A estas alturas nadie debería llamarse a engaño: sabemos con certeza que si seguimos navegando con los vientos dominantes, al final del sexenio de López Obrador habrá crisis económica y violencia electoral. No hace falta una esfera de cristal: basta abrir los ojos. Ninguno de los datos disponibles augura la estabilidad y el crecimiento prometidos. Por el contrario, la inflación está medrando sobre el consumo y los salarios, los recursos públicos están comprometidos y los fondos de reserva están mermados. Aquí no hay otros datos: México no está creciendo, ni redistribuyendo ni estabilizando.
Pero si la política es la expresión concentrada de la economía (Lenin dixit), los conflictos que barruntan en el horizonte seguramente se verán exacerbados por la estrategia electoral de este gobierno, que ha decidido derrumbar al INE. La cosa no puede ser más simple: los resultados de los comicios venideros serán desconocidos por el jefe del Estado y su partido mientras el órgano electoral no esté en sus manos y no asegure sus victorias. Lo vimos con absoluta nitidez el pasado 10 de abril: Morena no es un partido democrático ni por dentro ni por fuera. Es un aparato diseñado para ganar y mantener el mando del país en torno de su líder. Por eso no se moverán un ápice de la versión prefabricada según la cual el INE hace fraudes.
Para cualquiera que sume dos más dos, es evidente que el gobierno no está dispuesto a someterse al veredicto de las urnas en una contienda equitativa, sino a usarlas cada vez que lo considere necesario para afirmar su fuerza. Quiere al INE como una oficina de legitimación política y mientras no la tenga, repetirá una y otra vez que los procesos electorales están diseñados para traicionar la voluntad del pueblo. Lo dijo incluso tras ganar el plebiscito de revocación, porque los números no le parecieron suficientes: no había que vencer sino aplastar.

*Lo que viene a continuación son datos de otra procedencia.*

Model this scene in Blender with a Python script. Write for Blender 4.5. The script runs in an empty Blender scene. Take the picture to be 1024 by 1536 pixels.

Ya no habrá tiempo ni recursos para modificar dramáticamente el destino de nuestra economía hacia el final de este sexenio y tampoco para demostrar que los resultados entregados por la 4T pueden compararse con los grandes momentos de la historia. Así que para salir del paso, habrá palabras y lealtades: muchas palabras enconadas y muchos intereses anudados para justificar la siguiente etapa del proyecto en curso: el de la continuidad a toda costa y a pesar de todo.
Si en el camino logran controlar al INE, el padrón electoral y las credenciales entregadas habrán pasado por el filtro de Gobernación, la integración de las casillas por el visto bueno de los jefes políticos de plaza, el dinero para la campaña habrá fluido con generosidad de los diezmos burocráticos y de los presupuestos públicos y los resultados, por la criba necesaria de consejos designados para obedecer. Y si no, habrá conflicto: así lo ordena el guion grabado en piedra.
Lo que no sabemos es qué surgirá de ahí. Afirmar que el método de roza, tumba y quema traerá una mejor cosecha para la siguiente temporada supone que no habrá viento en contra y que el incendio estará bajo control. Pero nada de eso puede asegurarse, pues sería la primera vez que la revuelta habría nacido desde el seno del Estado bajo circunstancias aún impredecibles.
Sin embargo, el único que podría cambiar el desenlace de esta trama es quien la concibió: ya no lo harán sus partidarios exaltados ni tampoco sus adversarios agraviados. La polarización ha sido un éxito, pero nadie ha escrito el último capítulo. La violencia que se anuncia en 27 meses tiene un solo antídoto que, sin embargo, tendría que destilarse del veneno que la propició. ¿Pero alguien se imagina al presidente renunciando a su papel de comandante de las fuerzas revolucionarias, para asumir por fin el de jefe del Estado?